My problem is that I am more anxious and concerned about school (and really, the future), than he is. I have all sorts of scenarios wheeling around in my head about whether the education system will serve or fail him; whether there will be bullies to contend with; whether he’ll behave or be a class clown. What I have slowly come to realize however, is that Ronan is approaching the idea of school from entirely the right perspective: it’s a place to play, meet new friends and maybe learn stuff. There is excitement in choosing his first lunchbox, his first pencil case (yes, he wants a pencil case for JK), and buying new sneakers.

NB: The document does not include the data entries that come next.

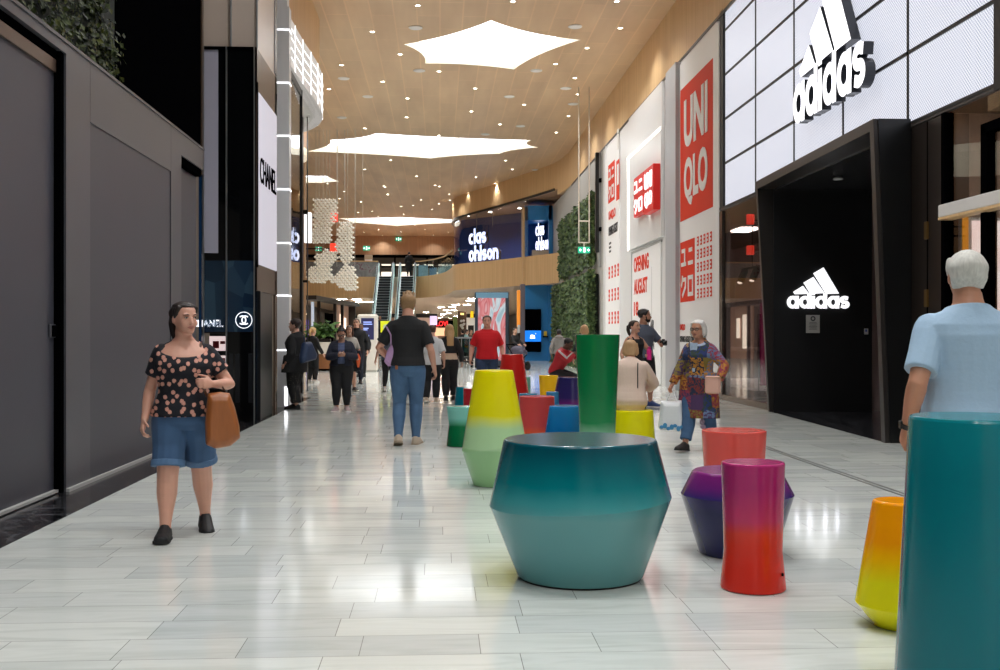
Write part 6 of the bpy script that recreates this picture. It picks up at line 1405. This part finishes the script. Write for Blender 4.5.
def open_front(me, w, H, zmax=2.):
    """cut a jacket open down the front"""
    bm = bmesh.new(); bm.from_mesh(me)
    kill = [f for f in bm.faces if abs(f.calc_center_median().x) < w(f.calc_center_median().z) and f.calc_center_median().y < -.04 and f.normal.y < .2]
    bmesh.ops.delete(bm, geom=kill, context='FACES'); bm.to_mesh(me); bm.free()
open_front(me, lambda z: .062 if z > .7 else .07, 1.545); put('jacket', me, C_navy, Ew.root); Ew.shoes(L_pink, S_white)
b = MB()  # glowing panels added to brighten the shop interiors
for sg in (-1, 1): b.tube([Ew.hl(sg * .15 + cos(a * pi / 6) * .12, -.465, .51 + sin(a * pi / 6) * .09) for a in range(13)], .0035, 6, rnd=False)
b.tube([Ew.hl(-.04, -.475, .53), Ew.hl(.04, -.475, .53)], .006, 6); b.build('glasses', MATS['glasses_dark'], Ew.root)
q = world(Ew, V((.0, -.255, 1.045))); o = thing('phone', 'pale phone in the hands of the woman in navy', 'phone', q, radians(4)); b = MB(); b.bbox(-.038, .038, -.07, .07, -.006, .006, .005, 0, Matrix.Rotation(-.5, 4, 'X')); b.build('phone_case', M('phone_pale', (206, 204, 206), .4), o); b = MB(); b.box(-.033, .033, -.062, .062, .006, .007, 0, Matrix.Rotation(-.5, 4, 'X')); b.build('screen', E('phone_screen', (180, 196, 220), .5), o)
# ---- F. woman in a long black jacket on the left
p = at(296, 20.0)
Fw = Fig('short haired woman in black jacket and flecked trousers seen from the side', p.x, p.y, 1.70, -112, 'f', 1.12, (206, 158, 136), legs=[(-.035, -.03, .046), (.04, .03, .046)], arms=[dict(w=(-.15, -.02, .50)), dict(w=(.15, -.05, .50), curl=40)], head=(8, 2), vox=.009)
Fw.face((46, 34, 30)); Fw.hair((44, 30, 26), 'short', .24, 1.14); Fw.bottom(mat_flecks(), 1.86, .022, .012, name='flecked_trousers'); Fw.coat(C_black, .41, 1.72, .04, .15, .13, .18, .008, 'jacket', .024, .02); Fw.shoes(L_black, S_black)
q = at(308, 19.6); hang_bag('tote_bag', 'dark blue tote bag on the arm of the woman in black', 'bag', (q.x, q.y, 0), radians(60), [(-.13, 1.26), (-.22, .98), (-.2, .88), (.2, .94), (.24, 1.02), (.05, 1.28)], .4, .16, M('tote_blue', (36, 54, 84), .5, 0, .1, 4.), [[V((-.1, 0, 1.24)), V((-.12, .0, 1.36)), V((-.10, .0, 1.42))]], None, None, .01)
# ---- G. blonde woman in black further back on the left
p = at(312.5, 31)
G = Fig('blonde woman in black suit standing by the left shop', p.x, p.y, 1.62, 150, 'f', 1.0, SK, legs=[(-.05, 0, .046), (.055, .03, .046)], arms=[dict(w=(-.16, -.10, .52)), dict(w=(.15, -.03, .5))], head=(0, 4), vox=.011)
G.hair((204, 166, 108), 'pony', .3, 1.06); G.top(C_black, 1.85, .50, .846, .022, .01, .01, .005, 'blazer', .016); G.bottom(C_black, 1.94, .014, .008); G.shoes(L_white, S_white)
# ---- H. woman with brown hair and the men behind her
p = at(349.5, 26.5)
Hw = Fig('woman with long brown hair and a jacket over her arm', p.x, p.y, 1.63, 5, 'f', 1.0, SK, legs=[(-.05, .04, .046), (.07, -.08, .046)], feet=[((0, -1, 0), 0), ((.4, -1, 0), -8)], arms=[dict(w=(-.15, -.03, .5)), dict(w=(.14, -.08, .52), curl=60)], head=(-8, 2), vox=.010)
Hw.face(); Hw.hair((74, 46, 34), 'long', .3, 1.08); Hw.top(cloth('knit_cream', (188, 184, 178), var=.1), .9, .5, .842, .016, .01, .02, name='knit_top'); Hw.bottom(C_black, .9, .02, .02, name='skirt_shorts'); Hw.shoes(L_black, S_white)
q = world(Hw, V((.20, -.06, 0))); hang_bag('jacket_bundle', 'dark jacket carried over the arm of the brown haired woman', 'jacket', (q.x, q.y, 0), 0, [(-.10, 1.0), (-.12, .62), (-.08, .5), (.10, .5), (.13, .62), (.08, 1.02)], .25, .12, C_navy, None, None, None, .012)
q = world(Hw, V((.215, -.15, .78))); o = thing('orange_umbrella', 'bright orange folded item beside the carried jacket', 'umbrella', q); b = MB(); b.tube([(0, 0, .14), (0, 0, .05), (0, 0, -.16)], [.02, .06, .03], 10); b.build('fabric', M('orange_fabric', (240, 104, 50), .6), o); b = MB(); b.tube([(0, 0, .14), (0, 0, .2)], .012, 8); b.build('handle', S_black, o)
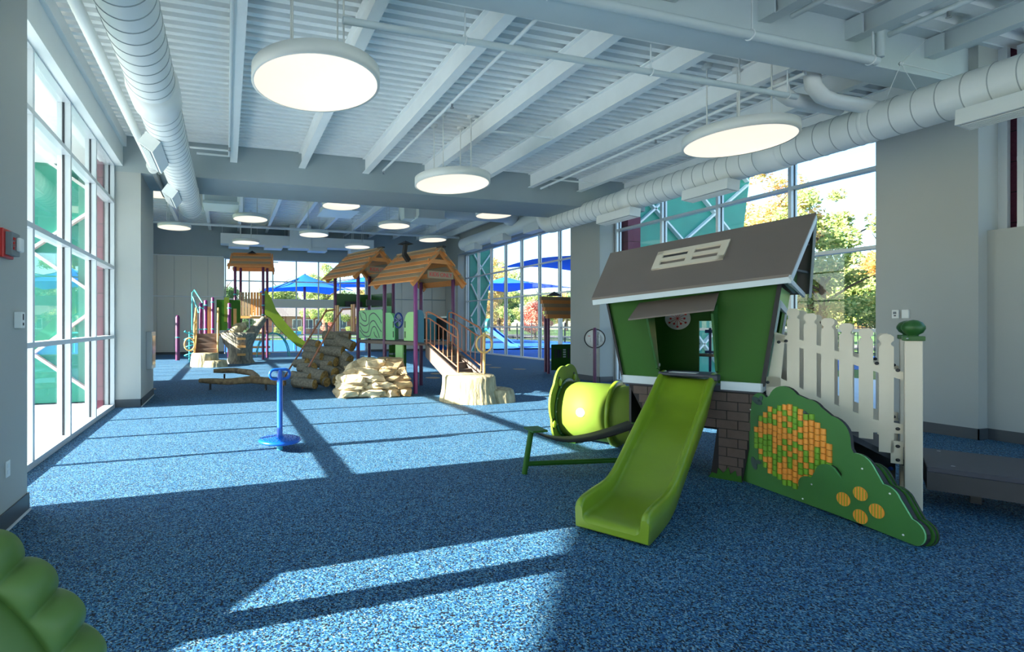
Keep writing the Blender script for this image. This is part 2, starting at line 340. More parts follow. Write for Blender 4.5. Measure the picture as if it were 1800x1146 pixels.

To deal with my over-active brain I have turned to meditation and very much to my own surprise: chanting. I’m not big into Mantra Yoga – the practice of chanting recitations, or spiritual teachings. However simply sitting with my eyes closed, hands and shoulders relaxed and vocalizing “om” (or “aum”) has started to help. The openness of the “O” lets me release all of the tension in my body. The gentle humming sound and physical, buzzing sensation of the “mmmm” fills my brain and turns my mind away from mental chatter and worry. The whole experience is not unlike the Ocean Sounds or White Noise machines that many of us employ to send our little ones to a restful place at bedtime.

At my next Itsy Bitsy Yoga classes, I think I will recommend this to the moms. Try “om’ing”, or turn on your little one’s sleep machine, close your eyes and listen. Whether your child is learning to roll over, or whether they’re ready for school, it is possible to shut out the worry.